[Start of Available data]

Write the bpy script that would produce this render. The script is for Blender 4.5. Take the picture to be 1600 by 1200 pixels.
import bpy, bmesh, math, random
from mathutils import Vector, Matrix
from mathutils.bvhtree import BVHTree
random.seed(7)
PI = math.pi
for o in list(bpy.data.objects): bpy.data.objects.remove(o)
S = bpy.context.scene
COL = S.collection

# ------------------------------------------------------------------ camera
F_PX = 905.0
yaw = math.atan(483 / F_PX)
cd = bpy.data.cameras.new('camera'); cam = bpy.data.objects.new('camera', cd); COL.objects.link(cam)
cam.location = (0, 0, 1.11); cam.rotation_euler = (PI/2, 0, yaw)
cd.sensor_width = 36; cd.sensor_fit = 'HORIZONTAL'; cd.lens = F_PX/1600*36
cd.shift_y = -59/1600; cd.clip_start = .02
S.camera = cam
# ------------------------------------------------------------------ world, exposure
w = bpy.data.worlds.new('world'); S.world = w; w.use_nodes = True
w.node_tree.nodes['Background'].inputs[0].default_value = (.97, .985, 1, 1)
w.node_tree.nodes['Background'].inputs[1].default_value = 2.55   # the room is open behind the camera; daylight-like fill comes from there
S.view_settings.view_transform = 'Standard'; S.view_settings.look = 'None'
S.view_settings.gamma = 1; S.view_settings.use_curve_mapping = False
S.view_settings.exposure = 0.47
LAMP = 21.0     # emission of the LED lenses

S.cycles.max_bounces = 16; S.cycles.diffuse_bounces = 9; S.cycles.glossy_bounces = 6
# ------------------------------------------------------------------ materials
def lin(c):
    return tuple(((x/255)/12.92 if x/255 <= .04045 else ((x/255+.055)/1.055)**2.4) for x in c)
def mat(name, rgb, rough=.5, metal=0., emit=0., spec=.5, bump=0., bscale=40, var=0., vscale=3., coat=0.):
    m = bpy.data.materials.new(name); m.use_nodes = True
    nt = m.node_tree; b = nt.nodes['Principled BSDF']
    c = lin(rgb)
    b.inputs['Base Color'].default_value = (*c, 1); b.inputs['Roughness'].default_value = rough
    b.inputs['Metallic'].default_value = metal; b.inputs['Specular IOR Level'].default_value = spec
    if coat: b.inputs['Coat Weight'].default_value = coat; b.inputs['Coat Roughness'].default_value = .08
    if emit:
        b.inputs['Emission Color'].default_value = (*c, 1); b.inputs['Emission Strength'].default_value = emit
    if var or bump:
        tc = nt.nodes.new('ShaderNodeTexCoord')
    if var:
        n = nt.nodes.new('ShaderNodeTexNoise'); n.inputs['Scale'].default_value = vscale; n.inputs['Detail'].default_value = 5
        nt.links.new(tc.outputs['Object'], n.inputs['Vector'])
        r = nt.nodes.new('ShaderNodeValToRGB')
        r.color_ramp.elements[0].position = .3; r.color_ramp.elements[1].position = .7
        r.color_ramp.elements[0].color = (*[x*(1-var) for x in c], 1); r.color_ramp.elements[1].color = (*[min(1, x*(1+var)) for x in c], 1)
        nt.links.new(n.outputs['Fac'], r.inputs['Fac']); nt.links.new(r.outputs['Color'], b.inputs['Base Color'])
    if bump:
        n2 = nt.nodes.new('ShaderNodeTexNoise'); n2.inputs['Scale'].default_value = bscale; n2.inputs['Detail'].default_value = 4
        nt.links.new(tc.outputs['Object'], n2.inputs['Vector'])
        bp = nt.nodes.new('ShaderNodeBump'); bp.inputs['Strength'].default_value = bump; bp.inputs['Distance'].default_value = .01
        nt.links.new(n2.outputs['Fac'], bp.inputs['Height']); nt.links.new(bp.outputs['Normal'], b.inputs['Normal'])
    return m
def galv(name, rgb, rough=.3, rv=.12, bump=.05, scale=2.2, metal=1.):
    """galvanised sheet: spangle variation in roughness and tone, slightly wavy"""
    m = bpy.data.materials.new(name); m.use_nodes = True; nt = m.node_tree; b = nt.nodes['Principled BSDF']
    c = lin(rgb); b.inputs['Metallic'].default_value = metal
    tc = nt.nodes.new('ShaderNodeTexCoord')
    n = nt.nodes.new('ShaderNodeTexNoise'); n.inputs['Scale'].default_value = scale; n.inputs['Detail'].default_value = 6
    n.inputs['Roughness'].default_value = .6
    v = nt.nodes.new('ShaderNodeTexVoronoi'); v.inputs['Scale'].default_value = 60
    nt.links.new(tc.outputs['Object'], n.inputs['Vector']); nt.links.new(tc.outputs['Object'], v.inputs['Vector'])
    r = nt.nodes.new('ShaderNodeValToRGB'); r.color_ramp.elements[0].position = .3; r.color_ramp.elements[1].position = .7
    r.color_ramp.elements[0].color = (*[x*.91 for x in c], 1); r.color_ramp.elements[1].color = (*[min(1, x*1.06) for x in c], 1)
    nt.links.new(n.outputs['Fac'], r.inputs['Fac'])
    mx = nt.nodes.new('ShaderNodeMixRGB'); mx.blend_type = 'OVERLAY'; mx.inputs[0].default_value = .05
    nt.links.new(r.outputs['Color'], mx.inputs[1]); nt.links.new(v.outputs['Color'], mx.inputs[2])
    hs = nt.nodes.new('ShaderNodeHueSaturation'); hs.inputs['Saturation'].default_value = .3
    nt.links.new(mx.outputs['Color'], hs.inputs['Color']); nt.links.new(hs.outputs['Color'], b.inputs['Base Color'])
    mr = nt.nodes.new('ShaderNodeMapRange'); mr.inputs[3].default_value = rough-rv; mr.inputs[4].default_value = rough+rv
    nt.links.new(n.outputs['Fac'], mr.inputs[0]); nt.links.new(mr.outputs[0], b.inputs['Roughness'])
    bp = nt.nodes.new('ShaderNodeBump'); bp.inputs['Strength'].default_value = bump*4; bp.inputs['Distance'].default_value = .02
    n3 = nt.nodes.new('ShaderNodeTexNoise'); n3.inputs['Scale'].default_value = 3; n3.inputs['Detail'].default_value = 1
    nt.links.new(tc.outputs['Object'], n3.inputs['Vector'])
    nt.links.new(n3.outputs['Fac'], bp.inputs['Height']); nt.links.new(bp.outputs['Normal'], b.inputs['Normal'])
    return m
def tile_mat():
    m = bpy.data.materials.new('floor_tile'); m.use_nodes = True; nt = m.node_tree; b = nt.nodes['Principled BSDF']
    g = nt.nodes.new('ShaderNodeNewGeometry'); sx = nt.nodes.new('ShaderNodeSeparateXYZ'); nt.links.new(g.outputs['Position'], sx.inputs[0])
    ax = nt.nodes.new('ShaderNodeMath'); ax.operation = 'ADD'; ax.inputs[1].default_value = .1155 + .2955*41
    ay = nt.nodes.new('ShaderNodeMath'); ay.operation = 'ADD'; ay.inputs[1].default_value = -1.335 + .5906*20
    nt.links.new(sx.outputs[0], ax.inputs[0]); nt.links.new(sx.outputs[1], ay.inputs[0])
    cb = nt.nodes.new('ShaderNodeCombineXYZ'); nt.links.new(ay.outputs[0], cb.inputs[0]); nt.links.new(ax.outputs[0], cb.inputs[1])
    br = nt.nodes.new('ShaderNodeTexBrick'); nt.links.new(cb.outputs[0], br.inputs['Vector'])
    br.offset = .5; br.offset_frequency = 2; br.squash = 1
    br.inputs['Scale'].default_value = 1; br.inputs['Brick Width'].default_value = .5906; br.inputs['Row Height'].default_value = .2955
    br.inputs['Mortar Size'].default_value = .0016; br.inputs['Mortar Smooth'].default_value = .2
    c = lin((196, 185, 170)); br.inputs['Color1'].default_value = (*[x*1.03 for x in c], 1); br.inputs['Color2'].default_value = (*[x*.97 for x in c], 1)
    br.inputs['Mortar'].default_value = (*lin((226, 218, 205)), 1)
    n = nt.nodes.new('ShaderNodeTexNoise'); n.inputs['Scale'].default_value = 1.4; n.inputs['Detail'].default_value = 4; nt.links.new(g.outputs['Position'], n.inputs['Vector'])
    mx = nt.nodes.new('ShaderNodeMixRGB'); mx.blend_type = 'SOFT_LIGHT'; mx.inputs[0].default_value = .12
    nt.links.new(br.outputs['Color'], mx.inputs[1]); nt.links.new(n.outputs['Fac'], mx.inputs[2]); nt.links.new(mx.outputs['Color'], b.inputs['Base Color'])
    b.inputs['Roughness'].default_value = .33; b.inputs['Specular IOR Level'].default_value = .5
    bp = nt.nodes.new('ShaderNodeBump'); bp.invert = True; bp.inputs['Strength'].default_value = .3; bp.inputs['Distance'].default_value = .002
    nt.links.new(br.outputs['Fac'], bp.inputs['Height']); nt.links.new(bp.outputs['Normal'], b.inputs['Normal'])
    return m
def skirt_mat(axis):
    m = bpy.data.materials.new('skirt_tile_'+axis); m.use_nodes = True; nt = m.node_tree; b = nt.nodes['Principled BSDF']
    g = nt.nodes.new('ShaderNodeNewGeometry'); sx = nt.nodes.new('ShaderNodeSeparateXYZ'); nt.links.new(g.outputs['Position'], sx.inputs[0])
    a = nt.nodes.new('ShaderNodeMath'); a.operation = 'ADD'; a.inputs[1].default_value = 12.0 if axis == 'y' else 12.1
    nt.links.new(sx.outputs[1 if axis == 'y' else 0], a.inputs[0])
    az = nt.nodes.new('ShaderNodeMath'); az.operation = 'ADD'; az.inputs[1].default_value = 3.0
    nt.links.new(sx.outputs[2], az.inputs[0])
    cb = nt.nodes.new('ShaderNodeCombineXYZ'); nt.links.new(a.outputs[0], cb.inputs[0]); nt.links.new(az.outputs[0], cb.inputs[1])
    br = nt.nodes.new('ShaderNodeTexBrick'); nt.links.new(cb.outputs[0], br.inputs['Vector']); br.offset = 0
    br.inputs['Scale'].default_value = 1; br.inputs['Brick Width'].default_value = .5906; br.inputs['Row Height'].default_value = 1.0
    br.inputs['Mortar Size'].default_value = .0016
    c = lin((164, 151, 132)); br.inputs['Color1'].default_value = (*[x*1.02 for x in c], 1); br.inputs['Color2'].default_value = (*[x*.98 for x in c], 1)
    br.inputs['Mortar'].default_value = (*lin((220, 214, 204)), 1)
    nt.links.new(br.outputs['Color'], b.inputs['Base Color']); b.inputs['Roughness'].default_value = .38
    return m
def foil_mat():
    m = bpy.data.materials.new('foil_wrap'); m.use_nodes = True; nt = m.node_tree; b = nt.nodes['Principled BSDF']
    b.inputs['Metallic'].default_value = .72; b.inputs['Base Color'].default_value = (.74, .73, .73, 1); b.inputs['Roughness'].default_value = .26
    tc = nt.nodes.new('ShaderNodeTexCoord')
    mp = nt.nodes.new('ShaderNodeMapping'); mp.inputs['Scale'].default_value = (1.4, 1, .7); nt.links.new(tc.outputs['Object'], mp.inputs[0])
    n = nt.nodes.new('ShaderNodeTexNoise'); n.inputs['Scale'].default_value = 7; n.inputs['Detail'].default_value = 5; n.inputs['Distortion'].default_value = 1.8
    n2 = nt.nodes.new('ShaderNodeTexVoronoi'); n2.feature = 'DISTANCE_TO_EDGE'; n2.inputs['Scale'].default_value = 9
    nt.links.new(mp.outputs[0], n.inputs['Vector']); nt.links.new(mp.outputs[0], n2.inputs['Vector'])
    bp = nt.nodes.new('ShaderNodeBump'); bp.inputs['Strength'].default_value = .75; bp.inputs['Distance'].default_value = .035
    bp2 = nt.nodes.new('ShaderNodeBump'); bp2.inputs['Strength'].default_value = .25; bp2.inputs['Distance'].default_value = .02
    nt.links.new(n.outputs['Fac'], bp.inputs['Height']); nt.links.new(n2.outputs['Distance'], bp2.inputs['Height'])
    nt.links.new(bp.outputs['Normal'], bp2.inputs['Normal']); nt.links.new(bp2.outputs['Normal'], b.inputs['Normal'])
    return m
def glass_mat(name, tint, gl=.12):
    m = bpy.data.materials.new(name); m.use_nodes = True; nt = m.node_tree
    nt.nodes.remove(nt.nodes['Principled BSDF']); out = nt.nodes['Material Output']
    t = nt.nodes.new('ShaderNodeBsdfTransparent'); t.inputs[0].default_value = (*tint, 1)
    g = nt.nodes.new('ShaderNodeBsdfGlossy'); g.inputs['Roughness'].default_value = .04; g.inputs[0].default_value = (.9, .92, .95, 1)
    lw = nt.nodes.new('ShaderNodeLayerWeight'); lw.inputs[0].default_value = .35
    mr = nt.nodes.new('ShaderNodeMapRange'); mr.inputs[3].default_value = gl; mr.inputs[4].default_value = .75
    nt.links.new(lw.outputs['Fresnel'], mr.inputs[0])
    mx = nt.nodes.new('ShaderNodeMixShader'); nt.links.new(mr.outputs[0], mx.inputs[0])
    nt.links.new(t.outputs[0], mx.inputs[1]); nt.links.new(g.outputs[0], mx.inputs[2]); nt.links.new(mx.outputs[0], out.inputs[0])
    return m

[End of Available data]

Please print the material above exactly as it appears, from its first line through the line containing "LAMP = 21.0", inclusive, and stop there.

Write the bpy script that would produce this render. The script is for Blender 4.5. Take the picture to be 1600 by 1200 pixels.
import bpy, bmesh, math, random
from mathutils import Vector, Matrix
from mathutils.bvhtree import BVHTree
random.seed(7)
PI = math.pi
for o in list(bpy.data.objects): bpy.data.objects.remove(o)
S = bpy.context.scene
COL = S.collection

# ------------------------------------------------------------------ camera
F_PX = 905.0
yaw = math.atan(483 / F_PX)
cd = bpy.data.cameras.new('camera'); cam = bpy.data.objects.new('camera', cd); COL.objects.link(cam)
cam.location = (0, 0, 1.11); cam.rotation_euler = (PI/2, 0, yaw)
cd.sensor_width = 36; cd.sensor_fit = 'HORIZONTAL'; cd.lens = F_PX/1600*36
cd.shift_y = -59/1600; cd.clip_start = .02
S.camera = cam
# ------------------------------------------------------------------ world, exposure
w = bpy.data.worlds.new('world'); S.world = w; w.use_nodes = True
w.node_tree.nodes['Background'].inputs[0].default_value = (.97, .985, 1, 1)
w.node_tree.nodes['Background'].inputs[1].default_value = 2.55   # the room is open behind the camera; daylight-like fill comes from there
S.view_settings.view_transform = 'Standard'; S.view_settings.look = 'None'
S.view_settings.gamma = 1; S.view_settings.use_curve_mapping = False
S.view_settings.exposure = 0.47
LAMP = 21.0     # emission of the LED lenses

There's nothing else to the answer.